Broadly, the Americans seek a strong and relatively centralized Afghan government commanding a large army that can control its territory. Almost all those ends are objectionable to Pakistan, which while it calls for a stable Afghanistan, prefers a more loosely governed neighbor where it can influence events, if need be, through Taliban proxies.

The Times piece is grim, though not altogether surprising reading, pointing to a fundamental lack of trust between American and Pakistani diplomats and a growing sense that both sides’ visions for an ideal end as the U.S. and NATO scale down their troop presence in Afghanistan widely diverge. For decades now, as is well documented, Islamabad has nurtured and tolerated the presence of Pakistan-friendly Taliban in Afghanistan as “strategic depth” in a broader South Asian geo-political contest with India. The key architect of this policy has been Pakistan’s military, the country’s most powerful institution and one whose raison d’etre for most of its existence has been as a counterweight to Pakistan’s larger neighbor to the southeast.

Writing in the Wall Street Journal, Apoorva Shah singles out the Pakistani military chief, Gen. Ashfaq Kayani, a man many in Washington hoped would prove a reliable ally, for being too possessed by an “India-centric” focus:

Washington has tried engaging with Gen. Kayani, but doesn’t seem to be succeeding… Chairman of the Joint Chiefs of Staff Admiral Mike Mullen clearly wishes to ensure that his counterpart focuses on the Taliban in the west of Pakistan, instead of India on the east. But he has not succeeded.

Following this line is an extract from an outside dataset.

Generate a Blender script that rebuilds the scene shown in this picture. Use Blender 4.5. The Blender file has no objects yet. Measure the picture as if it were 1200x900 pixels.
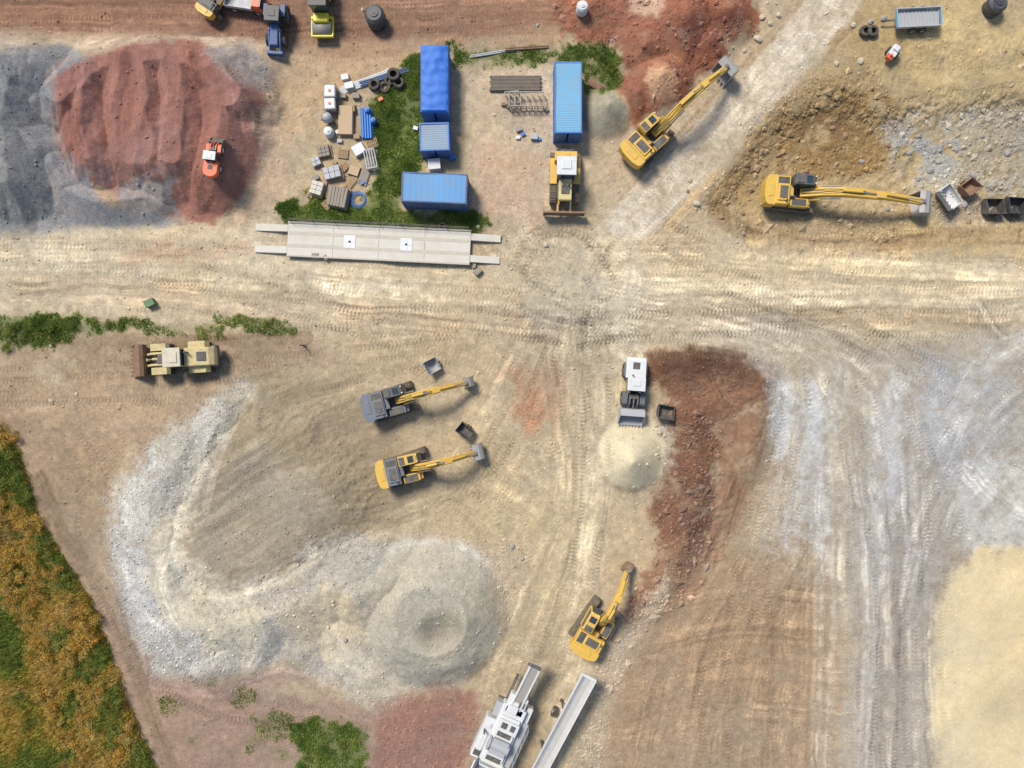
import bpy, bmesh, math, random
import numpy as np
from mathutils import Vector, Matrix
random.seed(7); f32=np.float32
S=40/3; H=62.0
sc=bpy.context.scene
COL=sc.collection
def lin(c):
    return tuple(((v/255)/12.92 if v/255<=.04045 else (((v/255)+.055)/1.055)**2.4) for v in c)
# ---------------------------------------------------------------- noise
TB={}
def vnoise(u,v,seed=0):
    if seed not in TB: TB[seed]=np.random.RandomState(seed+11).rand(256,256).astype(f32)
    t=TB[seed]; u=np.asarray(u,f32); v=np.asarray(v,f32)
    iu=np.floor(u).astype(np.int32); iv=np.floor(v).astype(np.int32)
    fu=u-iu; fv=v-iv; fu=fu*fu*(3-2*fu); fv=fv*fv*(3-2*fv)
    iu&=255; iv&=255; iu1=(iu+1)&255; iv1=(iv+1)&255
    a=t[iu,iv]; b=t[iu1,iv]; c=t[iu,iv1]; d=t[iu1,iv1]
    return (a+(b-a)*fu)+((c+(d-c)*fu)-(a+(b-a)*fu))*fv
def fbm(u,v,o=3,seed=0):
    s=0; a=.5; n=0
    for i in range(o):
        s=s+a*vnoise(u*2**i+17.3*i,v*2**i+5.1*i,seed+i); n+=a; a*=.55
    return (s/n-.5)*2.2
def sst(t):
    t=np.clip(t,0,1); return t*t*(3-2*t)
# ---------------------------------------------------------------- grid
def axis(a,step):
    core=list(np.arange(-a,a+1e-6,step)); out=[]; x=core[-1]; d=.35
    while x<1800:
        x+=d; out.append(x)
        d=.35 if x<a+10 else d*1.5
    lo=[-v for v in reversed(out)]
    return np.array(lo+core+out,dtype=np.float64)
xs=axis(47.2,.08); ys=axis(35.6,.08)
nx=len(xs); ny=len(ys)
X,Y=np.meshgrid(xs.astype(f32),ys.astype(f32))
GX=600+X*S; GY=450-Y*S
N60=fbm(GX/70,GY/70,3,1); N20=fbm(GX/24,GY/24,3,20); N7=fbm(GX/8,GY/8,3,40); N3=fbm(GX/3,GY/3,2,60)
def crop(x0,x1,y0,y1):
    i0=np.searchsorted(xs,(x0-600)/S); i1=np.searchsorted(xs,(x1-600)/S)
    j0=np.searchsorted(ys,(450-y1)/S); j1=np.searchsorted(ys,(450-y0)/S)
    return (slice(j0,max(j1,j0+1)),slice(i0,max(i1,i0+1)))
def sdpoly(pts,x,y):
    d=np.full(x.shape,1e12,f32); ins=np.zeros(x.shape,bool)
    for k in range(len(pts)):
        ax,ay=pts[k]; bx,by=pts[(k+1)%len(pts)]
        ex=bx-ax; ey=by-ay; wx=x-ax; wy=y-ay
        t=np.clip((wx*ex+wy*ey)/(ex*ex+ey*ey+1e-9),0,1)
        d=np.minimum(d,(wx-t*ex)**2+(wy-t*ey)**2)
        if by!=ay: ins^=((ay>y)!=(by>y))&(x<(bx-ax)*(y-ay)/(by-ay)+ax)
    return np.where(ins,1,-1)*np.sqrt(d)
PX,PY=GX,GY
def pmask(pts,f=8,amp=10):
    m=f+amp*2+6
    x0=min(p[0] for p in pts)-m; x1=max(p[0] for p in pts)+m; y0=min(p[1] for p in pts)-m; y1=max(p[1] for p in pts)+m
    sl=crop(x0-25,x1+25,y0-25,y1+25)
    sd=sdpoly(pts,PX[sl],PY[sl])+amp*(.8*N20[sl]+.6*N7[sl]+.25*N3[sl])
    return sl,sst((sd+f)/(2*f))
def spline(pts,step=9):
    P=[pts[0]]+list(pts)+[pts[-1]]; out=[]
    for i in range(1,len(P)-2):
        p0,p1,p2,p3=[np.array(q,float) for q in P[i-1:i+3]]
        n=max(2,int(np.linalg.norm(p2-p1)/step))
        for k in range(n):
            t=k/n; out.append(.5*((2*p1)+(-p0+p2)*t+(2*p0-5*p1+4*p2-p3)*t*t+(-p0+3*p1-3*p2+p3)*t**3))
    out.append(np.array(pts[-1],float)); return out
def stroke(pts,hw):
    sp=spline(pts); a=np.array(sp); m=hw+30
    sl=crop(a[:,0].min()-m,a[:,0].max()+m,a[:,1].min()-m,a[:,1].max()+m)
    px=PX[sl]; py=PY[sl]; j00=sl[0].start; i00=sl[1].start
    D=np.full(px.shape,1e6,f32); L=np.zeros(px.shape,f32); A=np.zeros(px.shape,f32); s=0.
    for k in range(len(sp)-1):
        ax,ay=sp[k]; bx,by=sp[k+1]; ln=math.hypot(bx-ax,by-ay)
        if ln<1e-6: continue
        c=crop(min(ax,bx)-m,max(ax,bx)+m,min(ay,by)-m,max(ay,by)+m)
        c=(slice(max(c[0].start-j00,0),max(c[0].stop-j00,0)),slice(max(c[1].start-i00,0),max(c[1].stop-i00,0)))
        x=px[c]; y=py[c]
        if x.size==0: s+=ln; continue
        tx=(bx-ax)/ln; ty=(by-ay)/ln; wx=x-ax; wy=y-ay
        t=wx*tx+wy*ty; lat=wx*ty-wy*tx; tc=np.clip(t,0,ln)
        d=np.sqrt((t-tc)**2+lat**2); u=d<D[c]
        D[c]=np.where(u,d,D[c]); L[c]=np.where(u,lat,L[c]); A[c]=np.where(u,s+tc,A[c]); s+=ln
    return sl,D,L,A,s
# ---------------------------------------------------------------- heights
Z=N60*.22+N20*.05
cn=np.full(Z.shape,-5,f32)
def bank(pts,hw,h,w=.08,soft=.003):
    sl,D,L,A,T=stroke(pts,hw*1.2)
    d=D/hw+N20[sl]*w+N7[sl]*w*.25
    cn[sl]=np.maximum(cn[sl],h*(1-np.sqrt(d*d+soft)))
# red heap: crest with fingers running down
bank([(88,118),(120,92),(165,78),(215,74),(258,92),(282,125)],50,3.4)
bank([(165,80),(170,130),(178,185)],58,3.7); bank([(120,95),(114,150),(122,195)],42,2.8)
bank([(215,76),(222,130),(216,192)],46,3.1); bank([(258,95),(270,150),(258,208)],46,2.7); bank([(96,125),(98,175)],32,2.0); bank([(178,180),(186,220)],32,1.7); bank([(280,120),(296,160)],30,1.6)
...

Instead, it seems the more bellicose and fundamentalist-friendly in the country’s military firmament are now pushing to actively undermine U.S. efforts in Afghanistan. Arif Jamal, a prominent Pakistani scholar and journalist, claimed in an April 15 story in Foreign Policy that we may soon see a similar blockade of American supply shipments into Afghanistan as took place in September 2010 — this time with the clear connivance of some in the Pakistani military. Says Jamal:

A group of former Pakistani servicemen are currently preparing an unofficial “plan B” to once again halt the flow of supplies to U.S. troops in Afghanistan, with the knowledge of the Pakistani military. According to this plan, if the Americans do not agree to the new terms of cooperation from Pakistan [the departure of CIA operatives and greater sharing of drone technologies with the Pakistani military], various civilian and political groups will block the highways leading to Afghanistan at some date in the not-so-distant future. Sources tell me that the legendary former Pakistani intelligence chief Lt. Gen. Hamid Gul, one of the key coordinators of [U.S.-funded] weapons and money to the anti-Soviet mujahideen and a vocal supporter of the Taliban and Osama bin Laden, is playing a key role in the preparation of this plan.

If true, such a development is entirely in keeping with the complex, schizophrenic U.S.-Pakistani relationship, one that is front-loaded with years of tragic irony and now seems to be lurching down another dark alley.